- _Requirements_: All lines featuring the string "scene" are to be listed.

***

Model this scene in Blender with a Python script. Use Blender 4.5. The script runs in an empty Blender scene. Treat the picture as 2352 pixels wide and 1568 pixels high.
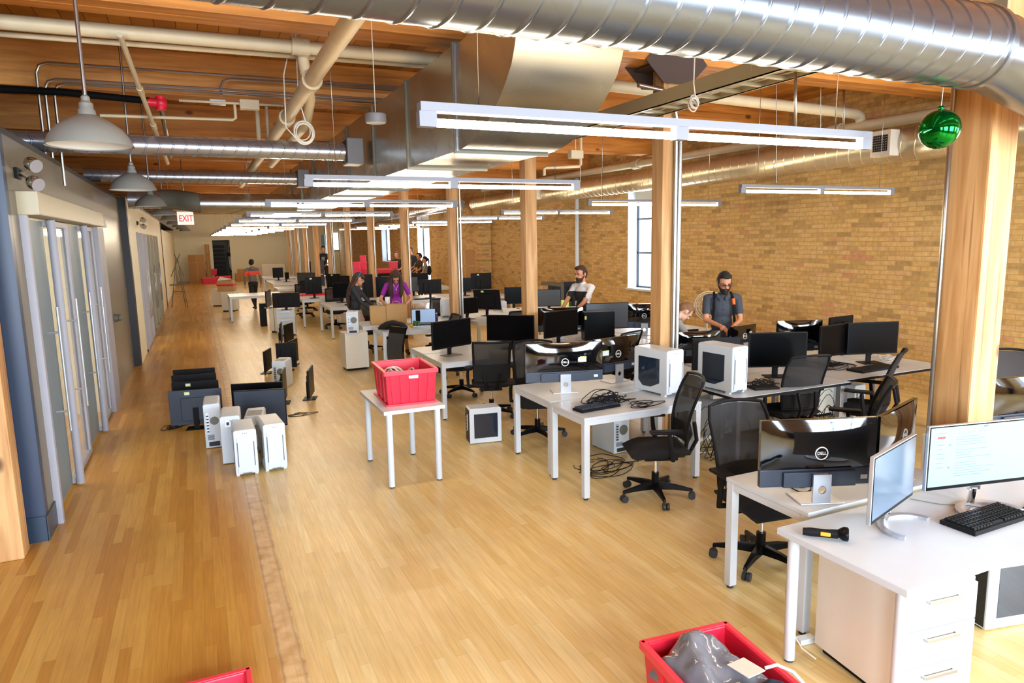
import bpy, bmesh, math, random
from mathutils import Vector, Matrix, noise
R = math.radians
random.seed(7)
SC = bpy.context.scene
COL = SC.collection
# ------------------------------------------------------------------ camera
F_PX, YAW, PITCH, ROLL, CAM_Z = 1573.0, .42760, .14979, -.0184, 2.2385
fw = Vector((math.sin(YAW)*math.cos(PITCH), math.cos(YAW)*math.cos(PITCH), -math.sin(PITCH)))
r0 = Vector((math.cos(YAW), -math.sin(YAW), 0)); u0 = r0.cross(fw)
rt = math.cos(ROLL)*r0 + math.sin(ROLL)*u0
up = -math.sin(ROLL)*r0 + math.cos(ROLL)*u0
cd = bpy.data.cameras.new('camera'); cam = bpy.data.objects.new('camera', cd); COL.objects.link(cam)
m = Matrix((rt, up, -fw)).transposed().to_4x4(); m.translation = (0, 0, CAM_Z); cam.matrix_world = m
cd.sensor_width = 36; cd.lens = F_PX/2352*36; cd.clip_start = .05; cd.clip_end = 300
SC.camera = cam
# surveying helpers: where a sight line meets a horizontal / lengthwise / crosswise plane of the room
def ray(x, y): return fw + (x-1176)/F_PX*rt - (y-784)/F_PX*up
def at(x, y, z=0.):
    d = ray(x, y); return Vector((0, 0, CAM_Z)) + (z-CAM_Z)/d.z*d
def atY(x, y, Y):
    d = ray(x, y); return Vector((0, 0, CAM_Z)) + Y/d.y*d
def atX(x, y, X):
    d = ray(x, y); return Vector((0, 0, CAM_Z)) + X/d.x*d
# ------------------------------------------------------------------ materials
def newmat(n):
    m = bpy.data.materials.new(n); m.use_nodes = True; return m, m.node_tree.nodes, m.node_tree.links, m.node_tree.nodes['Principled BSDF']
def srgb(c):
    if isinstance(c, str): c = tuple(int(c[i:i+2], 16)/255 for i in (0, 2, 4))
    return tuple(x/12.92 if x <= .04045 else ((x+.055)/1.055)**2.4 for x in c)+(1,)
def mat(n, c, rough=.5, metal=0., emit=0., var=0., scale=8., coat=0., alpha=1., trans=0., bump=0., bscale=80., emc=None):
    m, N, L, b = newmat(n); c = srgb(c)
    b.inputs['Base Color'].default_value = c; b.inputs['Roughness'].default_value = rough; b.inputs['Metallic'].default_value = metal
    if coat: b.inputs['Coat Weight'].default_value = coat; b.inputs['Coat Roughness'].default_value = .05
    if emit: b.inputs['Emission Color'].default_value = srgb(emc) if emc else c; b.inputs['Emission Strength'].default_value = emit
    if trans: b.inputs['Transmission Weight'].default_value = trans
    if alpha < 1: b.inputs['Alpha'].default_value = alpha
    tc = N.new('ShaderNodeTexCoord')
    nz = N.new('ShaderNodeTexNoise'); nz.inputs['Scale'].default_value = scale; nz.inputs['Detail'].default_value = 3
    L.new(tc.outputs['Object'], nz.inputs['Vector'])
    mx = N.new('ShaderNodeMix'); mx.data_type = 'RGBA'; v = var or .04
    mx.inputs[6].default_value = tuple(x*(1-v) for x in c[:3])+(1,); mx.inputs[7].default_value = tuple(min(1, x*(1+v)) for x in c[:3])+(1,)
    L.new(nz.outputs['Fac'], mx.inputs[0]); L.new(mx.outputs[2], b.inputs['Base Color'])
    if bump:
        n2 = N.new('ShaderNodeTexNoise'); n2.inputs['Scale'].default_value = bscale; L.new(tc.outputs['Object'], n2.inputs['Vector'])
        bp = N.new('ShaderNodeBump'); bp.inputs['Strength'].default_value = bump; bp.inputs['Distance'].default_value = .01
        L.new(n2.outputs['Fac'], bp.inputs['Height']); L.new(bp.outputs['Normal'], b.inputs['Normal'])
    return m
def math_n(N, L, op, a, b=None):
    n = N.new('ShaderNodeMath'); n.operation = op
    for i, v in enumerate((a, b)):
        if v is None: continue
        if isinstance(v, (int, float)): n.inputs[i].default_value = v
        else: L.new(v, n.inputs[i])
    return n.outputs[0]
def ramp(N, L, src, stops):
    r = N.new('ShaderNodeValToRGB'); e = r.color_ramp.elements
    while len(e) < len(stops): e.new(.5)
    for q, (p, c) in zip(e, stops): q.position = p; q.color = srgb(c)
    L.new(src, r.inputs[0]); return r.outputs[0]
def mixc(N, L, f, a, b, mode='MIX'):
    n = N.new('ShaderNodeMix'); n.data_type = 'RGBA'; n.blend_type = mode
    for i, v in ((0, f), (6, a), (7, b)):
        if isinstance(v, (int, float)): n.inputs[i].default_value = v
        elif isinstance(v, tuple): n.inputs[i].default_value = v
        else: L.new(v, n.inputs[i])
    return n.outputs[2]
def plank_nodes(N, L, tc, across, along, w, length):
    sp = N.new('ShaderNodeSeparateXYZ'); L.new(tc, sp.inputs[0])
    u = math_n(N, L, 'DIVIDE', sp.outputs[across], w); iu = math_n(N, L, 'FLOOR', u)
    wn = N.new('ShaderNodeTexWhiteNoise'); wn.noise_dimensions = '1D'; L.new(iu, wn.inputs['W'])
    v = math_n(N, L, 'ADD', math_n(N, L, 'DIVIDE', sp.outputs[along], length), math_n(N, L, 'MULTIPLY', wn.outputs[0], 7.3))
    iv = math_n(N, L, 'FLOOR', v)
    cb = N.new('ShaderNodeCombineXYZ'); L.new(iu, cb.inputs[0]); L.new(iv, cb.inputs[1])
    w2 = N.new('ShaderNodeTexWhiteNoise'); w2.noise_dimensions = '2D'; L.new(cb.outputs[0], w2.inputs['Vector'])
    fu = math_n(N, L, 'FRACT', u); fv = math_n(N, L, 'FRACT', v)
    eu = math_n(N, L, 'MINIMUM', fu, math_n(N, L, 'SUBTRACT', 1., fu))
    ev = math_n(N, L, 'MINIMUM', fv, math_n(N, L, 'SUBTRACT', 1., fv))
    return sp, w2.outputs[0], eu, ev
def wood_floor():
    m, N, L, b = newmat('worn_maple_strip_floor'); tc = N.new('ShaderNodeTexCoord').outputs['Object']
    sp, rnd, eu, ev = plank_nodes(N, L, tc, 0, 1, .062, 1.15)
    light = ramp(N, L, rnd, [(0, 'edc97e'), (.5, 'f3d28c'), (1, 'f8dd9c')])
    dark = ramp(N, L, rnd, [(0, 'ce9034'), (.45, 'dea446'), (1, 'eab658')])
    n1 = N.new('ShaderNodeTexNoise'); n1.inputs['Scale'].default_value = .55; n1.inputs['Detail'].default_value = 5; L.new(tc, n1.inputs['Vector'])
    sel = ramp(N, L, math_n(N, L, 'ADD', math_n(N, L, 'MULTIPLY', sp.outputs[0], .9), .35), [(0, '000000'), (.45, '000000'), (.75, 'ffffff'), (1, 'ffffff')])
    c = mixc(N, L, sel, dark, light)
    c = mixc(N, L, .35, c, ramp(N, L, n1.outputs[0], [(.3, '9a9a9a'), (.62, 'ffffff')]), 'MULTIPLY')
    mp = N.new('ShaderNodeMapping'); mp.inputs['Scale'].default_value = (30, 1.6, 1); L.new(tc, mp.inputs[0])
    gr = N.new('ShaderNodeTexNoise'); gr.inputs['Scale'].default_value = 2; gr.inputs['Detail'].default_value = 4; L.new(mp.outputs[0], gr.inputs['Vector'])
    c = mixc(N, L, .3, c, ramp(N, L, gr.outputs[0], [(.3, 'b0a090'), (.7, 'ffffff')]), 'MULTIPLY')
    # pale scuffed strip lengthwise where an old partition stood
    n3 = N.new('ShaderNodeTexNoise'); n3.inputs['Scale'].default_value = 9; n3.inputs['Detail'].default_value = 4; L.new(tc, n3.inputs['Vector'])
    d = math_n(N, L, 'ABSOLUTE', math_n(N, L, 'SUBTRACT', math_n(N, L, 'ADD', sp.outputs[0], math_n(N, L, 'MULTIPLY', n3.outputs[0], .03)), .315))
    strip = ramp(N, L, math_n(N, L, 'MULTIPLY', d, 8), [(0, 'ffffff'), (.50, 'ffffff'), (.56, '000000')])
    edge = ramp(N, L, math_n(N, L, 'ABSOLUTE', math_n(N, L, 'SUBTRACT', math_n(N, L, 'MULTIPLY', d, 8), .42)), [(0, 'ffffff'), (.12, '000000')])
    worn = ramp(N, L, n3.outputs[0], [(.35, 'c0925c'), (.6, 'e0c08c')])
    c = mixc(N, L, math_n(N, L, 'MULTIPLY', strip, .75), c, worn)
    c = mixc(N, L, math_n(N, L, 'MULTIPLY', edge, .45), c, srgb('8a6238'))
    # pale scuffs
    n4 = N.new('ShaderNodeTexNoise'); n4.inputs['Scale'].default_value = 1.3; n4.inputs['Detail'].default_value = 7; n4.inputs['Roughness'].default_value = .7; L.new(tc, n4.inputs['Vector'])
    sc = ramp(N, L, n4.outputs[0], [(.6, '000000'), (.75, '606060')])
    c = mixc(N, L, sc, c, srgb('e4c8a0'))
    gap = ramp(N, L, math_n(N, L, 'MINIMUM', eu, math_n(N, L, 'MULTIPLY', ev, 15)), [(0, '8c8c8c'), (.035, 'ffffff')])
    c = mixc(N, L, .35, c, gap, 'MULTIPLY')
    L.new(c, b.inputs['Base Color'])
    rr = N.new('ShaderNodeMapRange'); rr.inputs[3].default_value = .24; rr.inputs[4].default_value = .42; L.new(n1.outputs[0], rr.inputs[0]); L.new(rr.outputs[0], b.inputs['Roughness'])
    b.inputs['Specular IOR Level'].default_value = .5
    return m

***

- _Response to this task_:
Model this scene in Blender with a Python script. Use Blender 4.5. The script runs in an empty Blender scene. Treat the picture as 2352 pixels wide and 1568 pixels high.
SC = bpy.context.scene